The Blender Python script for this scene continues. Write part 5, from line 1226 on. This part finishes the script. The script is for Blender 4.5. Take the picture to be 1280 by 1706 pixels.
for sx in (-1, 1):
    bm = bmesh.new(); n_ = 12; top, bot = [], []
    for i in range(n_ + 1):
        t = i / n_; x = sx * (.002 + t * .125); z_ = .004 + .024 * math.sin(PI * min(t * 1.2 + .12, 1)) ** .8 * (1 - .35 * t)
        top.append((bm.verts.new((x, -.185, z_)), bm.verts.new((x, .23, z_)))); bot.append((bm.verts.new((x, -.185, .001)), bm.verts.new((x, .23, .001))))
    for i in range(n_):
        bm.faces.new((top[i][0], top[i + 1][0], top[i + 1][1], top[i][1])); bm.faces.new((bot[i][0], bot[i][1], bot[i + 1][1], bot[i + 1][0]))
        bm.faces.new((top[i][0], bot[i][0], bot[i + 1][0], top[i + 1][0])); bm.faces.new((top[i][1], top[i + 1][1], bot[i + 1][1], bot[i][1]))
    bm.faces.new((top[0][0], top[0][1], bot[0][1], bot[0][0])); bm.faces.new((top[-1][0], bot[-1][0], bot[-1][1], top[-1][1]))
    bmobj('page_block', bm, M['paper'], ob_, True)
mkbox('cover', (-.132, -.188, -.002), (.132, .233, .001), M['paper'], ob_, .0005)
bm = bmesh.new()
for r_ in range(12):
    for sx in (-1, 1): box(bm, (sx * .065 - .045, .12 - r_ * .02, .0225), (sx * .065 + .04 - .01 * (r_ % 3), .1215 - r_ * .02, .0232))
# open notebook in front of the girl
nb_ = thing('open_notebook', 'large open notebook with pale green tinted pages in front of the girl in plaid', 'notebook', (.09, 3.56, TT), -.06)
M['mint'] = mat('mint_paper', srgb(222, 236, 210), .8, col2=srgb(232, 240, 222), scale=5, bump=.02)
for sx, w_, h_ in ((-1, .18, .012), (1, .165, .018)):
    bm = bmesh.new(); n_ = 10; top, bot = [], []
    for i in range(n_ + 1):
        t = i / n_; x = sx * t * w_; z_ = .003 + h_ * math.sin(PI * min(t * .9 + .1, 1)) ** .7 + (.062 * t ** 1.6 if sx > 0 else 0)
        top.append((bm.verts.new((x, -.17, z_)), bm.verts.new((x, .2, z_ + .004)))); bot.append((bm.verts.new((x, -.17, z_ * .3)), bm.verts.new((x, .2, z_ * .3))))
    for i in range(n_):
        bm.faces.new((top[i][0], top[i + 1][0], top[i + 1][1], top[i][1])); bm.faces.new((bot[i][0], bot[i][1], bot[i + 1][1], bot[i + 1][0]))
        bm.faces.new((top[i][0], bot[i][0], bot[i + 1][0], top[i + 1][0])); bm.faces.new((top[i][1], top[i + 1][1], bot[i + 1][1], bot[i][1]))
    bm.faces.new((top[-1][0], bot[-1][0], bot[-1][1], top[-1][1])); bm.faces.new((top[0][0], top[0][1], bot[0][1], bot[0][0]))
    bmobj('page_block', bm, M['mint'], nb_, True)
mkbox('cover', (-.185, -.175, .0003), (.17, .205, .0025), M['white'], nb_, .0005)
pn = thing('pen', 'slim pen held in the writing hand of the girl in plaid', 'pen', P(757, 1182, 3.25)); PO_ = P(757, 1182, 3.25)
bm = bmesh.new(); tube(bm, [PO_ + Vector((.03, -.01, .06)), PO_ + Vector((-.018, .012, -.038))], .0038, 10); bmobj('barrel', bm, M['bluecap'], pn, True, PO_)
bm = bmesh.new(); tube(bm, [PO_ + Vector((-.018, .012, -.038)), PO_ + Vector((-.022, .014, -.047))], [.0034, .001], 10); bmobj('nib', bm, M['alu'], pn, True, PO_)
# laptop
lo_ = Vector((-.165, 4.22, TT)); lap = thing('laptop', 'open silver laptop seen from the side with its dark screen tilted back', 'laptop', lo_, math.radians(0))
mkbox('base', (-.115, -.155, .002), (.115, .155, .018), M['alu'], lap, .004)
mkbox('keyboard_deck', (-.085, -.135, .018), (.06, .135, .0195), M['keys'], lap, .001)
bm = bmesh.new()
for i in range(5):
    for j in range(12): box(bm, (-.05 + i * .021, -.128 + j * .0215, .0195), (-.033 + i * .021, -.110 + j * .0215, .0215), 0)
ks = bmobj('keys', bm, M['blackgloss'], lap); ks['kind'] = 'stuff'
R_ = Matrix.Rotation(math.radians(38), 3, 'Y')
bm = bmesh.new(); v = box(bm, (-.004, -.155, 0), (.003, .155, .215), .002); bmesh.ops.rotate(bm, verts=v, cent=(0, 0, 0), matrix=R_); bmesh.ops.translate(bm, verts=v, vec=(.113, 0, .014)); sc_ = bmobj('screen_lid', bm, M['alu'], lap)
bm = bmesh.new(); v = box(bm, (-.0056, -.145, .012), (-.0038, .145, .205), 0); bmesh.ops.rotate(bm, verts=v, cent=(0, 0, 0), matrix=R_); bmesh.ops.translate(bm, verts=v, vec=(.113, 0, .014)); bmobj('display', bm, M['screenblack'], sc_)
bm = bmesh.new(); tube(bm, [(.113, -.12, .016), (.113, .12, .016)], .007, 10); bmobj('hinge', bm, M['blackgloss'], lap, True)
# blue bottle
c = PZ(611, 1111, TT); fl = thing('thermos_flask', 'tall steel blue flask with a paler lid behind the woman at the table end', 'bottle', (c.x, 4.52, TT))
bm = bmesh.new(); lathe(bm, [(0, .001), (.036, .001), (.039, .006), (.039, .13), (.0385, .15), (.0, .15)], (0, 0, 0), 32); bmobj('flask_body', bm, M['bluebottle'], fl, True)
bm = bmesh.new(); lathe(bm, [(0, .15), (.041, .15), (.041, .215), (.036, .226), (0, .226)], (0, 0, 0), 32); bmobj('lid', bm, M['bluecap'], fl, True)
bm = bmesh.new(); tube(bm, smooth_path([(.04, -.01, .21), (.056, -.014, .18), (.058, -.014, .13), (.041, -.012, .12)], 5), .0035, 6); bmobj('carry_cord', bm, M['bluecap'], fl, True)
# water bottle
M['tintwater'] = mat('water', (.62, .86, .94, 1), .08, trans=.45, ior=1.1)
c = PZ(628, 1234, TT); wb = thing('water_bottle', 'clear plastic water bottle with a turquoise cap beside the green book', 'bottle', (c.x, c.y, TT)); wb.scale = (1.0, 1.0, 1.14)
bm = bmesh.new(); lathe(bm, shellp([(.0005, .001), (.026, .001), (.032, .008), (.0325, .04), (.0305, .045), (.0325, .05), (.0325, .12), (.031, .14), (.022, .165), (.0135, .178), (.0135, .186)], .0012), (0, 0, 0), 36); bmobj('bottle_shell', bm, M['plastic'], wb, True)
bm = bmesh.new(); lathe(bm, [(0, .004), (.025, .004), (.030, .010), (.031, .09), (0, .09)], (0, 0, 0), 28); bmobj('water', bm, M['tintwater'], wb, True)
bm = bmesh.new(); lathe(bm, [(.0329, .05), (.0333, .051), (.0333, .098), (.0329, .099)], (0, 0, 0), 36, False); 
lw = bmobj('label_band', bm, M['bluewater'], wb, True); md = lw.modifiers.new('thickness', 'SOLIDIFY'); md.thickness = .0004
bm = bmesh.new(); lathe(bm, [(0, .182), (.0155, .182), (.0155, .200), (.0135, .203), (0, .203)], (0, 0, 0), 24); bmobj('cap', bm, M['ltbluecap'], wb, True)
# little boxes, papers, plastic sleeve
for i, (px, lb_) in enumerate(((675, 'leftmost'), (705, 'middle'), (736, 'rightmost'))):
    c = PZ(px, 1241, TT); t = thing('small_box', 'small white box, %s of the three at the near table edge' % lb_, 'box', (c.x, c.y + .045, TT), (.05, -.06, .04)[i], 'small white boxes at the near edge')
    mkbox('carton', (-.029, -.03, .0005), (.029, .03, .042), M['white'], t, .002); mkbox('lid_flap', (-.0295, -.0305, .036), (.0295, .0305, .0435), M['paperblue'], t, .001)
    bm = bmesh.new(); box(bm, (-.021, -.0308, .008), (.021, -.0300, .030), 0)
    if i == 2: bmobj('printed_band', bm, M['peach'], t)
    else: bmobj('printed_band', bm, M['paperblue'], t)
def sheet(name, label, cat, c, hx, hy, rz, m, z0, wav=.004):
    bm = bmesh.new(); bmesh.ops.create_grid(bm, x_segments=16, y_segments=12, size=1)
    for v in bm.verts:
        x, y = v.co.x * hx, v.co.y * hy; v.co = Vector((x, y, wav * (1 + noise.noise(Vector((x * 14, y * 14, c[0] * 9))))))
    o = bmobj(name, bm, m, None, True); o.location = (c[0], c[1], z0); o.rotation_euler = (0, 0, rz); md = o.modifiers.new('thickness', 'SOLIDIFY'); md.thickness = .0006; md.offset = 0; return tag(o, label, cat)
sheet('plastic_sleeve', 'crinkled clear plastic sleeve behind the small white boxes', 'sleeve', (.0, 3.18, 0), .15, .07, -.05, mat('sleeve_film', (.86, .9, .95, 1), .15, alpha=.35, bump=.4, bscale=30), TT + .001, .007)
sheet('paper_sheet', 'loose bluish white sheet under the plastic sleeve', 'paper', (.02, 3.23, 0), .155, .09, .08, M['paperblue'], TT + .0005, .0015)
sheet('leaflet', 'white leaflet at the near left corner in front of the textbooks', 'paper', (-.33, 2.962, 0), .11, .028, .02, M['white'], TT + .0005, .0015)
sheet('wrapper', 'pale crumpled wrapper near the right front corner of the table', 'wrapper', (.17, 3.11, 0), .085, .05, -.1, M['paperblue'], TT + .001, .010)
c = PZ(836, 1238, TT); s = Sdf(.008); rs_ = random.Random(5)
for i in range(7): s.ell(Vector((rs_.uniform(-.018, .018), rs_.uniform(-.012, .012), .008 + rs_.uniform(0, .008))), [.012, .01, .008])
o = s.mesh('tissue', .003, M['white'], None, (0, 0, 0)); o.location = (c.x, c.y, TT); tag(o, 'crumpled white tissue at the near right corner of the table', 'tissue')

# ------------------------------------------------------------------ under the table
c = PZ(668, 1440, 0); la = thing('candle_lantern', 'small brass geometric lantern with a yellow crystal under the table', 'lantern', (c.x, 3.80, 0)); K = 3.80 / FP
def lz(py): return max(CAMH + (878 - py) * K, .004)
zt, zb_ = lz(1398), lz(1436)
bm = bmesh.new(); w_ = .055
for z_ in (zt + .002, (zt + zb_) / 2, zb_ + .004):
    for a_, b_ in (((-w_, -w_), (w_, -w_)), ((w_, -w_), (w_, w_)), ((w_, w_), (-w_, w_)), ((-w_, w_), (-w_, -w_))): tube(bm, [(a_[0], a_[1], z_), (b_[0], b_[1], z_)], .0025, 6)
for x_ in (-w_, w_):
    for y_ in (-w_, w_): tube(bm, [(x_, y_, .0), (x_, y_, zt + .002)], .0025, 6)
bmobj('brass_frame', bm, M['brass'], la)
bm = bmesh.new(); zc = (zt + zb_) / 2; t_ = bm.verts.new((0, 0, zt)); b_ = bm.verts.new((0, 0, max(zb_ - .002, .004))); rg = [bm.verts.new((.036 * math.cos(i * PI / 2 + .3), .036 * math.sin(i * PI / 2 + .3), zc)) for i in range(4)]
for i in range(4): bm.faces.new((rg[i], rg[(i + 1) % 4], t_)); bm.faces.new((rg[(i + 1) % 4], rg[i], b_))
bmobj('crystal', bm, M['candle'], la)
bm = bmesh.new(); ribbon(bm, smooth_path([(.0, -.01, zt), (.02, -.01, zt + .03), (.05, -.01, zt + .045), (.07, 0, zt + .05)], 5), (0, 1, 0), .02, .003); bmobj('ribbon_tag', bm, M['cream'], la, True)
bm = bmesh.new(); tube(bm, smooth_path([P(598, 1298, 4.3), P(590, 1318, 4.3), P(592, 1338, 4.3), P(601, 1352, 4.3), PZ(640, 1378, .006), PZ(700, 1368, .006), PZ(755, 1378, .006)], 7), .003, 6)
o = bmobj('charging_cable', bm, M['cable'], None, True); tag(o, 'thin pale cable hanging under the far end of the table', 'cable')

========================================================================

▶ Goal of the exercise
Compute the number of lines above that contain the string "from". Reply with that value only.

▶ Response to this task
2